Saturday, January 27, 2007

Sláinte Mhath! Happy Burns Night!

On January 25th the Celtic tribes of Scotland celebrate Burns Night by gathering for the Burns Supper, all in honor of the 248th anniversary of the birth of the great Scottish poet Robert Burns (1759–1796). Burns distinguished himself not only by the quality of his work, but also by his willingness to write in the Scottish dialect. He preserved and disseminated a number of ancient Scottish and Celtic songs, including Auld Lang Syne, and played a major role in the preservation and expansion of that ancient culture.

The traditional Burns Supper consists of haggas, the Scottish national dish, and "bashed neeps" (mashed rutabagas) combined with a copious flow of whiskey and recitals of the master's poetry. The Selkirk Poem is the centerpiece of the readings, and especially these lines:
"Some hae meat and cannot eat.
Some cannot eat that want it:
But we hae meat and we can eat,
Sae let the Lord be thankit."
The recipe for mashed rutabagas is, of course, wildly popular and requires no elaboration (see below).

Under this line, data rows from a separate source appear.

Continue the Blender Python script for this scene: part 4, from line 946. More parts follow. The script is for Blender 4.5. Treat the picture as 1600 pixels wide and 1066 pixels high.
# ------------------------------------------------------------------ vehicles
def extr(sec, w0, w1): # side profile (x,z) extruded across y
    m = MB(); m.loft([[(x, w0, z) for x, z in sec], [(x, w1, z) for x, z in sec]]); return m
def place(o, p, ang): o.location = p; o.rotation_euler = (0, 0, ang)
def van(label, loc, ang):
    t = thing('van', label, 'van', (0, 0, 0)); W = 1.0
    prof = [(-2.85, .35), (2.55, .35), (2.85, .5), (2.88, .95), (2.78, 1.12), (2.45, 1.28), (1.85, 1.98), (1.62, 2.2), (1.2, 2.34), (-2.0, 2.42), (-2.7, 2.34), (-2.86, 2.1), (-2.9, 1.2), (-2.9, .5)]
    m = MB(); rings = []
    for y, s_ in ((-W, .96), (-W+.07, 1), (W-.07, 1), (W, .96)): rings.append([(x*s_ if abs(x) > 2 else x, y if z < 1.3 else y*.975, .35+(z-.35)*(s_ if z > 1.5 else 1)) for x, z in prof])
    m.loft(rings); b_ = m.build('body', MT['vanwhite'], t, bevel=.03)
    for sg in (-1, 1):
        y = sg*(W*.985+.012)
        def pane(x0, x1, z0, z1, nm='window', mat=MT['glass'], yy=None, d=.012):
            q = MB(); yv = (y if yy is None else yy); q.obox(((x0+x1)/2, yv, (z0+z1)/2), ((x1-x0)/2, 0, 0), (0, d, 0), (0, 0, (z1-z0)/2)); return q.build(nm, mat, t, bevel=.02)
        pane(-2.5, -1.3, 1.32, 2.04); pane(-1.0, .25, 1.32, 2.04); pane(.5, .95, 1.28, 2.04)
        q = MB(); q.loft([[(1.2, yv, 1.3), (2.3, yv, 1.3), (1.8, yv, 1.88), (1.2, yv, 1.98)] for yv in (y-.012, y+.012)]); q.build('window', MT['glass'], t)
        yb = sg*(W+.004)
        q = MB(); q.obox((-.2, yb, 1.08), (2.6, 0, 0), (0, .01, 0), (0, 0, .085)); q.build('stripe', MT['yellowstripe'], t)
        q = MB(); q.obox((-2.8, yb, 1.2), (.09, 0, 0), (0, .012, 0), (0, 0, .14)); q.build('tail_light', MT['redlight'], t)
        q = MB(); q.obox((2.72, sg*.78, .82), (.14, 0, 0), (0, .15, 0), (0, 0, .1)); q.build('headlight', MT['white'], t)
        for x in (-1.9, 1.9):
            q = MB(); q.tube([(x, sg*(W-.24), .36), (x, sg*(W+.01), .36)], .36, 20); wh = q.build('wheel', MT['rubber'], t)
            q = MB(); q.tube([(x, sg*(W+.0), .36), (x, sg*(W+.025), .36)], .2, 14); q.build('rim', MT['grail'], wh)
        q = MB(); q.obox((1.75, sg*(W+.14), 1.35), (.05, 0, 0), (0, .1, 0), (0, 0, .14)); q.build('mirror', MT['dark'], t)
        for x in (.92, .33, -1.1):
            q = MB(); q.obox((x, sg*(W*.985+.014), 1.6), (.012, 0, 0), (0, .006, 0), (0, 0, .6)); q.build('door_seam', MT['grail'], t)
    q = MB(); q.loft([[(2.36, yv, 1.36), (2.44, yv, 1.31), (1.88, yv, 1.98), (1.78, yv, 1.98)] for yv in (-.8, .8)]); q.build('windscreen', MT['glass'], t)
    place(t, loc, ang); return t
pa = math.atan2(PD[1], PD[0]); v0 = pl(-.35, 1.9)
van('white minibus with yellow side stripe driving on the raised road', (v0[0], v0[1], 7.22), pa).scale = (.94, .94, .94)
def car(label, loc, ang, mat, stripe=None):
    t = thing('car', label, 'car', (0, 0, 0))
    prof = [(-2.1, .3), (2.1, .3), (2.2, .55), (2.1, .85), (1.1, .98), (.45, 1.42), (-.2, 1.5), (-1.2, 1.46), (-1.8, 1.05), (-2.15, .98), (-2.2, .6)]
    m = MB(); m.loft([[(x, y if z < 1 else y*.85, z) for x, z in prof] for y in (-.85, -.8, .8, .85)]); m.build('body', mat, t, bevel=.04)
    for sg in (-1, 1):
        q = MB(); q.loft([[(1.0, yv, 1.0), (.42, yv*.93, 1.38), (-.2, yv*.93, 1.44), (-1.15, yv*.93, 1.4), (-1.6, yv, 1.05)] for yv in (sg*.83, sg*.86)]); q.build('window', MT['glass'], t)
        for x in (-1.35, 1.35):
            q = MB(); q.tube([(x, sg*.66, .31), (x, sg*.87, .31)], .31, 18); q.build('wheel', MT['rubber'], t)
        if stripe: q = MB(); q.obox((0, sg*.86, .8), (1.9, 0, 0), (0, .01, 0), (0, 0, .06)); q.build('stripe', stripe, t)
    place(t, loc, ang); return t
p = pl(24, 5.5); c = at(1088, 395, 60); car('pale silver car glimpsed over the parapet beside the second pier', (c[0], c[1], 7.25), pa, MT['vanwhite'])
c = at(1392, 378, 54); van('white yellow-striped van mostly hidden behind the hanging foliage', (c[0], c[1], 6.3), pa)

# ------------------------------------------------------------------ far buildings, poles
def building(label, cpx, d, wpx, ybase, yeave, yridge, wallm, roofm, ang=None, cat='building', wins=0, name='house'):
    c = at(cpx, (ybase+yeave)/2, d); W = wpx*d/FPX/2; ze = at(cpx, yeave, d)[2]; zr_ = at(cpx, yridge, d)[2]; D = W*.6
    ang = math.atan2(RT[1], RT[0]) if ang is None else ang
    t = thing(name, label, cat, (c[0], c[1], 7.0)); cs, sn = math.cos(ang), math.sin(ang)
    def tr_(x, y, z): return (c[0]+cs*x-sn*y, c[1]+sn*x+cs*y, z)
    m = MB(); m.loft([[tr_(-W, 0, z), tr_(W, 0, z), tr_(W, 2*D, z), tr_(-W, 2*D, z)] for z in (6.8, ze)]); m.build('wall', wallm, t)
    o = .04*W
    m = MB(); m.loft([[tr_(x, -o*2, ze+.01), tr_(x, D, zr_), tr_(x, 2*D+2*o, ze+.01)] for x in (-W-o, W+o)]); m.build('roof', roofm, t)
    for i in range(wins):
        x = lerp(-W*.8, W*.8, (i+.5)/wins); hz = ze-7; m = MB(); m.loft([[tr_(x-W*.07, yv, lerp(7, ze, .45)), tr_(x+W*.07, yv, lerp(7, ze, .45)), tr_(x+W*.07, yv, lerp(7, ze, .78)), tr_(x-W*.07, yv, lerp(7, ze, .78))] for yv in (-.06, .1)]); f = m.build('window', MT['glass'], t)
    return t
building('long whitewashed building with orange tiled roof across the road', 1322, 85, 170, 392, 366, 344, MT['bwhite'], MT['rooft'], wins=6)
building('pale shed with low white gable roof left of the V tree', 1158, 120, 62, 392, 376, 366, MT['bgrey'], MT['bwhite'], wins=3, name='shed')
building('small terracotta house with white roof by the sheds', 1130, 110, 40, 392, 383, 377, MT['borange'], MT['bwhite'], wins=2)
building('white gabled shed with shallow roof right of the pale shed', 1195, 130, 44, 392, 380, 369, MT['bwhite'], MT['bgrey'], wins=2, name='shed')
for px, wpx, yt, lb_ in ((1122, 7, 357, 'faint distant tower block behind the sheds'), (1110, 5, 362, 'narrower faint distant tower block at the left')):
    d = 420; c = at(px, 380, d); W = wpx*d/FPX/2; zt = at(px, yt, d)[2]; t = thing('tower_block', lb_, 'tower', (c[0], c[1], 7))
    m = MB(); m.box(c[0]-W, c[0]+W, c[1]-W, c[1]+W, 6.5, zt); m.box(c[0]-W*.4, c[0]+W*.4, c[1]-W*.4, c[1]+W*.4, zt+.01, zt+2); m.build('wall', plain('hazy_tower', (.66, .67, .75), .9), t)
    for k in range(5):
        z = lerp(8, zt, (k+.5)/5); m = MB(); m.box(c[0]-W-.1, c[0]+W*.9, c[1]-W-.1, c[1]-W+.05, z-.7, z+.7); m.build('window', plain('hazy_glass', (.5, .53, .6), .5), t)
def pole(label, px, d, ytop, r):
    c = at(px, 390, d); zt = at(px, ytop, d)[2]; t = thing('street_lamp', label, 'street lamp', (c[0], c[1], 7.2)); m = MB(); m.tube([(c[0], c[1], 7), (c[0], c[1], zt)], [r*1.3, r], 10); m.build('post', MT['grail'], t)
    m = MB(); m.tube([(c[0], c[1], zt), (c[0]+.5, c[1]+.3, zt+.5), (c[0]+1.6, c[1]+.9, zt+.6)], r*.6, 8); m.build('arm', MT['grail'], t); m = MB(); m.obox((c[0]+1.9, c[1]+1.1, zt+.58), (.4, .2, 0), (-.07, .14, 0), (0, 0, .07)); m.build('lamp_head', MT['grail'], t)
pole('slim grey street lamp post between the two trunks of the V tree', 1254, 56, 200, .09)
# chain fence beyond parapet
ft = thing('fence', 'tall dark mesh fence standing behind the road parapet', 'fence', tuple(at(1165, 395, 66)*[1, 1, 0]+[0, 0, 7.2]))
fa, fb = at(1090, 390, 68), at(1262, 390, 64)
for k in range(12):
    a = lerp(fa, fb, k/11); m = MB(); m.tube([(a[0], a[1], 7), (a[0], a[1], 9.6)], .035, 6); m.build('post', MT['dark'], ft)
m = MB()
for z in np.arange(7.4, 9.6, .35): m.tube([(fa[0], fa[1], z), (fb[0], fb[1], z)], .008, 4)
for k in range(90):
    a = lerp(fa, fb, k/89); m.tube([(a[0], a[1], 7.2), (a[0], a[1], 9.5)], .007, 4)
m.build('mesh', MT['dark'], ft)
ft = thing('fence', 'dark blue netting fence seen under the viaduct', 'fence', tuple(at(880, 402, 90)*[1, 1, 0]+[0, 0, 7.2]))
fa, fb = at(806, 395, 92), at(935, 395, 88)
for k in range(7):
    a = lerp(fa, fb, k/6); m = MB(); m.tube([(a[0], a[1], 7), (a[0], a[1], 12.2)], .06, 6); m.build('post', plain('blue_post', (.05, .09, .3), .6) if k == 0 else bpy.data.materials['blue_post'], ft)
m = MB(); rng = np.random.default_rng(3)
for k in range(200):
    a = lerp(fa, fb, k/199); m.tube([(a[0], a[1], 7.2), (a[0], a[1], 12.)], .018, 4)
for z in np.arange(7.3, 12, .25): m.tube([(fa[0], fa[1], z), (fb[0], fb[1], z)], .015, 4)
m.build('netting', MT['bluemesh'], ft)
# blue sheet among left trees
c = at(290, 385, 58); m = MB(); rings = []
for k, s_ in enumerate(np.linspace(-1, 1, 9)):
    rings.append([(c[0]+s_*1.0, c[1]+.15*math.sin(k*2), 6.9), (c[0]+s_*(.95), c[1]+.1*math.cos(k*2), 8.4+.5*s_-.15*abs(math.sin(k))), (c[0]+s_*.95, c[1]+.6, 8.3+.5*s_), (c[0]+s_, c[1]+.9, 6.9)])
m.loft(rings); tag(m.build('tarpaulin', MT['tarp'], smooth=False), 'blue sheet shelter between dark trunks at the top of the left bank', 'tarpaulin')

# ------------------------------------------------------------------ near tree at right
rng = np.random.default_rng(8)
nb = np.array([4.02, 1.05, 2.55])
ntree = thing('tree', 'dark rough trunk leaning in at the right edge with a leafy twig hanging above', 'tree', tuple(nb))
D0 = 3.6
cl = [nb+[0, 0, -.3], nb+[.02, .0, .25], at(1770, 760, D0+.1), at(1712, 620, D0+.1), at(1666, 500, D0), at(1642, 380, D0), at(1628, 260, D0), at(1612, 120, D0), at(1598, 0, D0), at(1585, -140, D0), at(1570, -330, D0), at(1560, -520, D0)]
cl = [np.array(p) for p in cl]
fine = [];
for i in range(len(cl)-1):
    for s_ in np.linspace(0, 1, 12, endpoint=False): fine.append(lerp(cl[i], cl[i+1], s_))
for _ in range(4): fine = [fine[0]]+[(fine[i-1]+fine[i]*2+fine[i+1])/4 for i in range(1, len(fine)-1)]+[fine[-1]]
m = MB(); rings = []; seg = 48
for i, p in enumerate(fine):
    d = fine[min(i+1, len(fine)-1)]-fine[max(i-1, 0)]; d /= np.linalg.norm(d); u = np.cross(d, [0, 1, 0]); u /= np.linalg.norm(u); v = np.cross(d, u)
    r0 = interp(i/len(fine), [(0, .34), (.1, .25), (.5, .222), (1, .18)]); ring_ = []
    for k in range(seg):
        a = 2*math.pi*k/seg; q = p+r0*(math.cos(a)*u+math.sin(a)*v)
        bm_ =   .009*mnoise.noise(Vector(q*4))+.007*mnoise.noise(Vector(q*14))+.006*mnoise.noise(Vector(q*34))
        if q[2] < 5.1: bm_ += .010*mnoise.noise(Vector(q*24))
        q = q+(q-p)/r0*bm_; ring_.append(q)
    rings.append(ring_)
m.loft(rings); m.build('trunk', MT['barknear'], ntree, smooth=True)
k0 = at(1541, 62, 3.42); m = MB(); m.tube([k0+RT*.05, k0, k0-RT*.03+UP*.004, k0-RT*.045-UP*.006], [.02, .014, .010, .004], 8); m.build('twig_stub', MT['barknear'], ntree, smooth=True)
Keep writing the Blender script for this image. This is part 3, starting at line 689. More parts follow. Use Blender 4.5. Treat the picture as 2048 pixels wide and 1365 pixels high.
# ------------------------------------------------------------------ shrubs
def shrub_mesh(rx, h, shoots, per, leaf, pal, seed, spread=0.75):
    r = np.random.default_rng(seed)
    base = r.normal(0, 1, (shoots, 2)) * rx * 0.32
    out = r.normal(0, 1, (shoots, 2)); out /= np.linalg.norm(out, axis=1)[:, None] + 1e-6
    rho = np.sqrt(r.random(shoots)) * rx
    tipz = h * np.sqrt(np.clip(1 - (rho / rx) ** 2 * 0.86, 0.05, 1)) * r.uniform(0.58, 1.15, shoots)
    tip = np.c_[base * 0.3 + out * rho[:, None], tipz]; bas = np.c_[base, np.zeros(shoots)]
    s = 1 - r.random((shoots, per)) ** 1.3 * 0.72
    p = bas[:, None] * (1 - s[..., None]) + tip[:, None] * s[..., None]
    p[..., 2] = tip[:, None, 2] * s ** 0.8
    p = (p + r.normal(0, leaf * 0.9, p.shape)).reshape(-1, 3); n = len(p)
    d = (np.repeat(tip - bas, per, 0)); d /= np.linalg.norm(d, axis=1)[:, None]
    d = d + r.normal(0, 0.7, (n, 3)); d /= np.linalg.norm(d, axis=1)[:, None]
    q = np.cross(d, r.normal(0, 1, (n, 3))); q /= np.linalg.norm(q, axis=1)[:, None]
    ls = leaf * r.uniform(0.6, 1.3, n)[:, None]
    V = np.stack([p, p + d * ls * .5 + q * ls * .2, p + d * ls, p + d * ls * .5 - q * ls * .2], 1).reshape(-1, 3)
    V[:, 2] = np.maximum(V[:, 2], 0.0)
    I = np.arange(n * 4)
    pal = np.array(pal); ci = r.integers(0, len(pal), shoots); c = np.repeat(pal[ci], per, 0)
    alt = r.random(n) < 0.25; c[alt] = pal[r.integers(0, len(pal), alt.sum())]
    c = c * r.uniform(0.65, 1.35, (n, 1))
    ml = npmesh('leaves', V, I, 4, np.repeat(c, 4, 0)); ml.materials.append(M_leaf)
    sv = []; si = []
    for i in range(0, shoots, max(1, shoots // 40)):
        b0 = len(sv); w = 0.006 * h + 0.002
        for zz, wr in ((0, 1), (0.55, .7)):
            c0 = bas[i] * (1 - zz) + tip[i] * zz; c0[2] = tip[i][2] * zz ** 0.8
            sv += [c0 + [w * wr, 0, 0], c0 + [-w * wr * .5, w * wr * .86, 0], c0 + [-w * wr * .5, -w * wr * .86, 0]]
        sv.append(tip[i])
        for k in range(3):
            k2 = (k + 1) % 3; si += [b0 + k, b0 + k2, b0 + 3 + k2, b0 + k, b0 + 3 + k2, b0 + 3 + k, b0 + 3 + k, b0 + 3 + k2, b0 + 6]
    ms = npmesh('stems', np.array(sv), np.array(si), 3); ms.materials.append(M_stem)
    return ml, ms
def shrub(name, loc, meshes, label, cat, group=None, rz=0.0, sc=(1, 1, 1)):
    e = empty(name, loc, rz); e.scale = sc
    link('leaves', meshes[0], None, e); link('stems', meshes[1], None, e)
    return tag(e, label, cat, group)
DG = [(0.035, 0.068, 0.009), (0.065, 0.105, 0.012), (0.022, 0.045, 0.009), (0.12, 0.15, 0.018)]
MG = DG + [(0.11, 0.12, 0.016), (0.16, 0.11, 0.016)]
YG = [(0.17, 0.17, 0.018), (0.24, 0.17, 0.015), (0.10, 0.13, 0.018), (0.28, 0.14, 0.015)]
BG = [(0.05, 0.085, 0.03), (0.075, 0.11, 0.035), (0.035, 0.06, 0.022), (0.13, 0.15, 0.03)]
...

Neeps have deep roots (no pun intended) in the Burns Supper tradition:
"NEEPS - or turnips, swedes or rutabaga, depending on where you are when you read this - is one of the traditional accompaniments to haggis on Burns Night.

"The neeps are normally served mashed - but on their own, not mashed in with the tatties. While most folk will simply mash the neeps unadorned, some will add butter or even some herbs.

"The story goes that neeps - or Brassica rapa - were introduced to Scotland by Patrick Miller, an entrepreneur and director of the Bank of Scotland, and the man who brought the threshing mill and drill plough to Scotland...

"King Gustav of Sweden supposedly sent the neep seeds to Miller: hence turnips are called "swedes" south of the Border." [The Scotsman, 1/25/07]

As for haggis:
"A haggis is actually a large spherical sausage made of the liver, heart, and lungs of a sheep, all chopped and mixed with beef or mutton suet and oatmeal and seasoned with onion, cayenne pepper, and other spices. The mixture is packed into a sheep's stomach and boiled. Haggis is usually accompanied by turnips [sic.] and mashed potatoes; Scotch whisky is customarily drunk with it.." [Note the familiar confusion of "turnips" and "rutabagas."]
No doubt the willingness of Scots to eat haggis is directly proportionate to their consumption of the "Scotch whisky that is customarily drunk with it." For whatever reason, haggis producers are reporting record sales, which we fervently hope will have a coattail effect on the worldwide market for rutabagas.


Friday, January 05, 2007

World's easiest recipe for mashed rutabagas

After six years of meticulous research, and by popular demand, ARSI is proud to present its innovative recipe for mashed rutabagas, a holiday favorite around the world for centuries. Be careful to observe precautions, as noted.

STEP 1: Chop rutabagas.
IMPORTANT PRECAUTIONS: A new or sharpened axe is adequate for this purpose, though (if available) a jackhammer or industrial-grade chainsaw will work best.
For your personal safety, it is advisable to wear a helmet, body armor and goggles as the chopping process can create flying shrapnel that may cause serious injury or property damage.

STEP 2: Boil, then boil some more, until softened.

IMPORTANT PRECAUTIONS: May require extra cooking time at higher altitudes. Add a large pinch of salt to shorten cooking time. In ARSI's experimental labs, some varieties of rutabaga were marinated and cooked up to 28 days in a special blend that included sulphuric acid and potash. Impractical as this sounds, the result was exceptionally tasty.

STEP 3: Mash with milk, then mix in butter and salt to taste. Especially good with cinnamon or nutmeg.
IMPORTANT PRECAUTIONS: To avoid injury or property damage, make sure that the rutabaga is adequately softened before attempting to mash. Use of a blender will impart a smoother texture to the dish, but be sure to have extra blades available due to excessive wear-and-tear during the mixing process.

STEP 4: Serve plain or add a crater for gravy.
NOTE: In the unlikely event of leftovers, fashion into rutaburgers and pan-fry or broil for a splendid treat. Clean dishes and pots immediately to avoid crystallization of rutabaga residues. If disposal of leftovers becomes necessary, contact the Department of Environmental Quality for recommended procedures.